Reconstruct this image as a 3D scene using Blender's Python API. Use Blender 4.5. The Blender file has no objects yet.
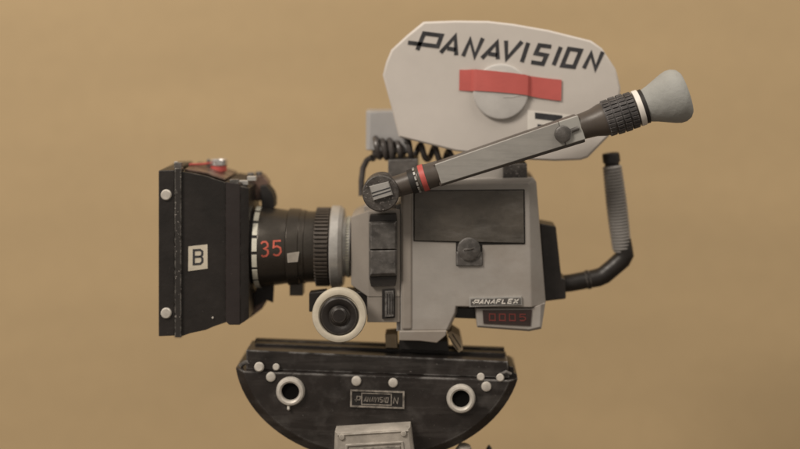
import bpy, bmesh, math, random
from mathutils import Vector, Matrix
random.seed(4)
S = 0.0005            # metres per design unit
D = 1300.0            # distance lens -> plane of the camera's centre line, design units
PX, PY = 440.0, 40.0  # level line of sight, design units
ZT = 620.0            # table top lies this far under the line of sight
C = bpy.context.scene.collection

def W(px, py, y=0.0):
    k = (D + y) / D
    return Vector(((px - PX) * k, y, (PY - py) * k))
def m_(v): return Vector((v.x * S, v.y * S, (v.z + ZT) * S))

# ------------------------------------------------------------------ materials
def nt(name):
    m = bpy.data.materials.new(name); m.use_nodes = True
    t = m.node_tree; b = t.nodes['Principled BSDF']
    return m, t, b
def node(t, kind, **kw):
    n = t.nodes.new(kind)
    for k, v in kw.items():
        if k in n.inputs: n.inputs[k].default_value = v
        else: setattr(n, k, v)
    return n
def ramp(t, src, lo, hi, c0=(0,0,0,1), c1=(1,1,1,1)):
    r = t.nodes.new('ShaderNodeValToRGB')
    r.color_ramp.elements[0].position = lo; r.color_ramp.elements[1].position = hi
    r.color_ramp.elements[0].color = c0; r.color_ramp.elements[1].color = c1
    t.links.new(src, r.inputs[0]); return r.outputs[0]
def mixc(t, fac, a, b):
    n = t.nodes.new('ShaderNodeMix'); n.data_type = 'RGBA'
    for sock, v in ((n.inputs[0], fac), (n.inputs[6], a), (n.inputs[7], b)):
        if isinstance(v, (int, float)): sock.default_value = v
        elif isinstance(v, tuple): sock.default_value = v if len(v) == 4 else (*v, 1)
        else: t.links.new(v, sock)
    return n.outputs[2]
def math_(t, op, a, b=None):
    n = t.nodes.new('ShaderNodeMath'); n.operation = op
    for s, v in zip(n.inputs, (a, b)):
        if v is None: continue
        if isinstance(v, (int, float)): s.default_value = v
        else: t.links.new(v, s)
    return n.outputs[0]

def paint(name, col, rough=0.5, metal=0.0, var=0.12, blotch=70, wear=None, wear_amt=0.6, wear_w=1.2,
          specks=None, speck_t=0.70, bump=0.15, bscale=260, streak=None, streak_c=None, spec=0.5, grime_sheen=None):
    m, t, b = nt(name)
    tc = t.nodes.new('ShaderNodeTexCoord')
    n1 = node(t, 'ShaderNodeTexNoise', Scale=blotch, Detail=5.0, Roughness=0.6)
    n2 = node(t, 'ShaderNodeTexNoise', Scale=bscale, Detail=4.0, Roughness=0.6)
    n3 = node(t, 'ShaderNodeTexNoise', Scale=900.0, Detail=2.0)
    for n in (n1, n2, n3): t.links.new(tc.outputs['Object'], n.inputs['Vector'])
    c = tuple(col)
    dk = tuple(x * (1 - var * 1.3) for x in c); lt = tuple(min(1, x * (1 + var)) for x in c)
    out = ramp(t, n1.outputs[0], 0.3, 0.7, (*dk, 1), (*lt, 1))
    if grime_sheen:
        g = ramp(t, n2.outputs[0], 0.52, 0.72)
        out = mixc(t, math_(t, 'MULTIPLY', g, grime_sheen[1]), out, tuple(grime_sheen[0]))
    if streak:
        mp = node(t, 'ShaderNodeMapping'); mp.inputs['Scale'].default_value = streak
        mp.inputs['Rotation'].default_value = (0, 0.35, 0)
        t.links.new(tc.outputs['Object'], mp.inputs[0])
        ns = node(t, 'ShaderNodeTexNoise', Scale=1.0, Detail=6.0, Roughness=0.65)
        t.links.new(mp.outputs[0], ns.inputs['Vector'])
        out = mixc(t, ramp(t, ns.outputs[0], 0.5, 0.75), out, tuple(streak_c))
    if specks:
        out = mixc(t, ramp(t, n3.outputs[0], speck_t, speck_t + 0.05), out, tuple(specks))
    if wear:
        bv = node(t, 'ShaderNodeBevel'); bv.samples = 6; bv.inputs['Radius'].default_value = wear_w * S
        ge = t.nodes.new('ShaderNodeNewGeometry')
        dt = t.nodes.new('ShaderNodeVectorMath'); dt.operation = 'DOT_PRODUCT'
        t.links.new(bv.outputs[0], dt.inputs[0]); t.links.new(ge.outputs['Normal'], dt.inputs[1])
        e = ramp(t, math_(t, 'SUBTRACT', 1.0, dt.outputs['Value']), 0.004, 0.06)
        nz = ramp(t, n2.outputs[0], 0.42, 0.62)
        out = mixc(t, math_(t, 'MULTIPLY', math_(t, 'MULTIPLY', e, nz), wear_amt), out, tuple(wear))
    t.links.new(out, b.inputs['Base Color'])
    b.inputs['Metallic'].default_value = metal
    b.inputs['Specular IOR Level'].default_value = spec
    rr = node(t, 'ShaderNodeMapRange'); rr.inputs[3].default_value = max(0.05, rough - 0.1); rr.inputs[4].default_value = min(1, rough + 0.13)
    t.links.new(n2.outputs[0], rr.inputs[0]); t.links.new(rr.outputs[0], b.inputs['Roughness'])
    bp = node(t, 'ShaderNodeBump', Strength=bump, Distance=0.0006)
    t.links.new(n2.outputs[0], bp.inputs['Height']); t.links.new(bp.outputs[0], b.inputs['Normal'])
    return m

BLK = (0.016, 0.0132, 0.0118)
M = {}
M['black']   = paint('black paint', BLK, 0.40, var=0.3, bump=0.3, wear=(0.22,0.20,0.18), wear_amt=0.55, specks=(0.12,0.11,0.10), speck_t=0.75)
M['blackmat']= paint('matte black', (0.014,0.012,0.011), 0.6, specks=(0.1,0.09,0.085), speck_t=0.74)
M['worn']    = paint('worn black rail', (0.026,0.023,0.021), 0.4, wear=(0.36,0.34,0.31), wear_amt=0.9, wear_w=1.8, specks=(0.26,0.24,0.22), speck_t=0.67, bscale=420)
M['purple']  = paint('brown black paint', (0.019,0.0135,0.013), 0.5, specks=(0.1,0.08,0.08), speck_t=0.76)
M['lens']    = paint('lens black', (0.060,0.053,0.045), 0.3, metal=0.6, var=0.15, bump=0.08, spec=0.6, wear=(0.12,0.1,0.08), wear_amt=0.5, wear_w=0.8)
M['rubber']  = paint('gear black', (0.05,0.04,0.032), 0.5, wear=(0.17,0.14,0.11), wear_amt=0.7, wear_w=0.8)
M['head']    = paint('head black', (0.021,0.0175,0.016), 0.32, var=0.45, blotch=42, wear=(0.34,0.33,0.32), wear_amt=0.95, wear_w=2.6, grime_sheen=((0.075,0.069,0.065),0.45), bscale=110, specks=(0.16,0.15,0.14), speck_t=0.73, bump=0.3, streak=(7,7,75), streak_c=(0.085,0.078,0.073))  # pale patches and streaks: scuffs and dust, plus sheen put into the colour
M['grey']    = paint('grey paint', (0.35,0.329,0.305), 0.42, var=0.09, wear=(0.44,0.42,0.39), wear_amt=0.7, bump=0.2, blotch=40, bscale=200, streak=(14,14,22), streak_c=(0.27,0.238,0.208))
M['greywarm']= paint('browner grey', (0.285,0.257,0.228), 0.42, var=0.09, wear=(0.44,0.42,0.39), wear_amt=0.7, bump=0.2, blotch=40, bscale=200, streak=(14,14,22), streak_c=(0.235,0.2,0.168))  # browner and darker than the main grey; front block, post and foot
M['greylt']  = paint('light grey paint', (0.40,0.395,0.395), 0.5, var=0.05, bump=0.1)
M['mag']     = paint('off white card', (0.56,0.525,0.488), 0.55, var=0.05, wear=(0.75,0.73,0.7), wear_amt=0.5, wear_w=1.6, bump=0.16, blotch=30, bscale=70)
M['disc']    = paint('scuffed silver disc', (0.52,0.505,0.485), 0.5, var=0.08, bump=0.15, streak=(30,30,160), streak_c=(0.44,0.43,0.41))
M['tape']    = paint('red tape', (0.51,0.108,0.095), 0.6, var=0.06, bump=0.12, bscale=500)
M['ink']     = paint('dark ink', (0.034,0.034,0.038), 0.55, var=0.35, blotch=300)
M['white']   = paint('white paint', (0.74,0.71,0.66), 0.45, var=0.05)
M['cream']   = paint('cream ring', (0.57,0.52,0.42), 0.55, var=0.12, wear=(0.7,0.66,0.58), wear_amt=0.5, bump=0.3)
M['ticks']   = paint('tick paint', (0.56,0.55,0.47), 0.5, var=0.2, blotch=200)
M['silver']  = paint('silver paint', (0.46,0.45,0.43), 0.38, metal=0.45, var=0.15, blotch=160, bump=0.2)
M['chrome']  = paint('bright metal', (0.75,0.73,0.72), 0.22, metal=0.9, var=0.05)
M['bolt']    = paint('pale bolt', (0.55,0.52,0.47), 0.45, metal=0.2, var=0.15, blotch=300)
M['panel']   = paint('dark panel', (0.088,0.078,0.066), 0.33, var=0.4, blotch=45, streak=(20,20,80), streak_c=(0.165,0.155,0.143), wear=(0.25,0.24,0.22), wear_amt=0.6, bump=0.35, bscale=320)  # pale streaks: smears, with the panel's soft sheen painted into the colour
M['groove']  = paint('dark groove', (0.012,0.01,0.009), 0.7)
M['bore_shade']    = paint('bore shade colour', (0.004,0.004,0.004), 0.8, spec=0.1)  # near-black face stands in for the shade inside the socket bores
M['dgrey']   = paint('dark grey plastic', (0.085,0.079,0.074), 0.4, var=0.4, blotch=150, wear=(0.34,0.33,0.32), wear_amt=0.85, wear_w=1.6, bump=0.45, grime_sheen=((0.16,0.15,0.145),0.6), bscale=330)
M['rgrey']   = paint('rough dark grey', (0.065,0.058,0.053), 0.42, var=0.5, blotch=220, bump=0.9, bscale=520, specks=(0.22,0.2,0.19), speck_t=0.64)
M['vfplate'] = paint('brushed grey plate', (0.325,0.315,0.295), 0.4, metal=0.15, var=0.08, streak=(30,30,420), streak_c=(0.25,0.245,0.23), wear=(0.55,0.54,0.5), wear_amt=0.7)
M['vfend']   = paint('pale plate end', (0.40,0.395,0.37), 0.4, metal=0.15, var=0.08)
M['vftube']  = paint('viewfinder tube', (0.075,0.062,0.052), 0.36, var=0.15, wear=(0.3,0.28,0.25), wear_amt=0.4, bump=0.06)
M['knurl']   = paint('knurled grip', (0.06,0.056,0.056), 0.42, var=0.2, wear=(0.30,0.29,0.29), wear_amt=0.75, wear_w=0.9)
M['eyecup']  = paint('grey eyecup foam', (0.315,0.32,0.305), 0.8, var=0.07, bump=0.5, bscale=330, blotch=100)
M['redring'] = paint('red ring', (0.5,0.09,0.078), 0.45, var=0.2)
M['redink']  = paint('red lettering', (0.5,0.105,0.07), 0.5, var=0.3, blotch=500)
M['reddim']  = paint('dim red lettering', (0.16,0.033,0.028), 0.5, var=0.2)
M['grip']    = paint('ribbed grey grip', (0.26,0.248,0.236), 0.4, var=0.15, blotch=60, wear=(0.32,0.31,0.3), wear_amt=0.5, wear_w=0.8)
M['cable']   = paint('grey black cable', (0.062,0.055,0.052), 0.32, var=0.4, blotch=120)
M['topbr']   = paint('brown top board', (0.125,0.08,0.062), 0.3, var=0.7, blotch=130)
M['wood']    = paint('raw wood tab', (0.42,0.33,0.22), 0.6, var=0.2, streak=(300,300,40), streak_c=(0.32,0.23,0.14))
M['darkglass']= paint('dark screen', (0.035,0.022,0.02), 0.3, var=0.2)
M['brack']   = paint('drybrushed grey bracket', (0.36,0.33,0.29), 0.5, var=0.22, blotch=110, wear=(0.6,0.57,0.52), wear_amt=0.8, bump=0.35)
M['engrave'] = paint('worn plate metal', (0.27,0.245,0.215), 0.45, metal=0.2, var=0.45, blotch=400, bump=0.5)
M['glass']   = paint('front glass', (0.02,0.02,0.03), 0.06, var=0.0, bump=0.0)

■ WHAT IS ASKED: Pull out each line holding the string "this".

■ EXERCISE RESPONSE:
Reconstruct this image as a 3D scene using Blender's Python API. Use Blender 4.5. The Blender file has no objects yet.
ZT = 620.0            # table top lies this far under the line of sight